Inquiring minds seek the truth about the cause of the UK’s dire economic performance. In real terms (inflation adjusted) our GDP has flatlined for around two decades. Clues can be found in the public housing sector, where state corruption and serving of special interest groups is often at its most visible but least questioned by politicians of all hues.

‘Social housing’ (council housing rebranded) serves as a fascinating meeting of socialist dreamworld economics and the reality of physical structures. Social rents, for those who qualify, are around half market rents. This means that capital assets, bought and paid for by our citizens over the decades, are now being used at 50 per cent capacity.

The housing charity Shelter claim on their website that ‘Social Housing Works’. They are, at best, only half right. For the lucky few who access a lifetime of rent at 50 per cent of the market value, it is akin to winning the lottery. A lifetime of disguised transfer payments to them from middle-class workers. No longer forced to live in the real world, with market pricing, they can adjust their income requirements and stress levels seriously downward. For the army of government bureaucrats, employed to improve ‘access’ to these gift horses, the rewards are secure tenure followed by gold-plated pensions. For politicians, keen to show their kind and caring natures (without paying a personal penny), social housing provision represents the perfect play: Huge taxpayer costs hidden from public view and a grateful cohort of social residents who vote for their own version of Christmas at every election.

But for the taxpayer and wider society, social housing doesn’t work. At all. Highly valuable housing assets are being deployed according to the whims of central planners (and we all know how well that ends). What behavioural changes does this promote? Housing is given to individuals from whom the requirement for productivity is virtually nil. So the state-owned asset has become a liability, driving fewer goods and services for society in general and higher prices for existing goods and services offered.

Property services in the community are now being bent too. Very often public sector maintenance companies are set up to service the low-rent social housing needs. An example is in Cheshire, where the Orbitas maintenance service is now wholly owned by Cheshire East council and competing directly with maintenance companies in the private sector. But the competition is not on a level playing field. Public sector companies can never really go bust. Wages are paid from money created from thin air. Pensions are far superior to normal market levels. This means that true private sector maintenance companies are competed out of business and/or can find no staff available, because of the higher wages and better conditions on a government payroll. General household maintenance therefore becomes harder to find and much more expensive for all but the unproductive social housing dweller.

 It is clear to see that, as always, government intervention is increasing costs on Middle England. There is no need for Sherlock Holmes to investigate The Mystery of the Council Homes Gravy Train. No more obvious a reason why our prosperity and growth dives lower and lower: gifts given for electoral favours lent.
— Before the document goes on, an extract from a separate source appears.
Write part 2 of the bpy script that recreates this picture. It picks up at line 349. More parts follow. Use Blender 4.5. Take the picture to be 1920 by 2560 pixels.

What must clearly be focused on now is the riddance of bent and corrupt practices. All public housing must be returned to the private sector. Rents must be equalised to market levels. There will be consequences for some. But our politicians must be prepared to face them square on from an ideological standpoint. Acknowledge the travails of those now forced to move to where rents are cheapest. Champion the benefits of a transition to market competition, where hard-working families who eschew government handouts can afford their rent or mortgage and repairs more easily. To state the blindingly obvious, though, the likelihood of this happening under our Uniparty seems low.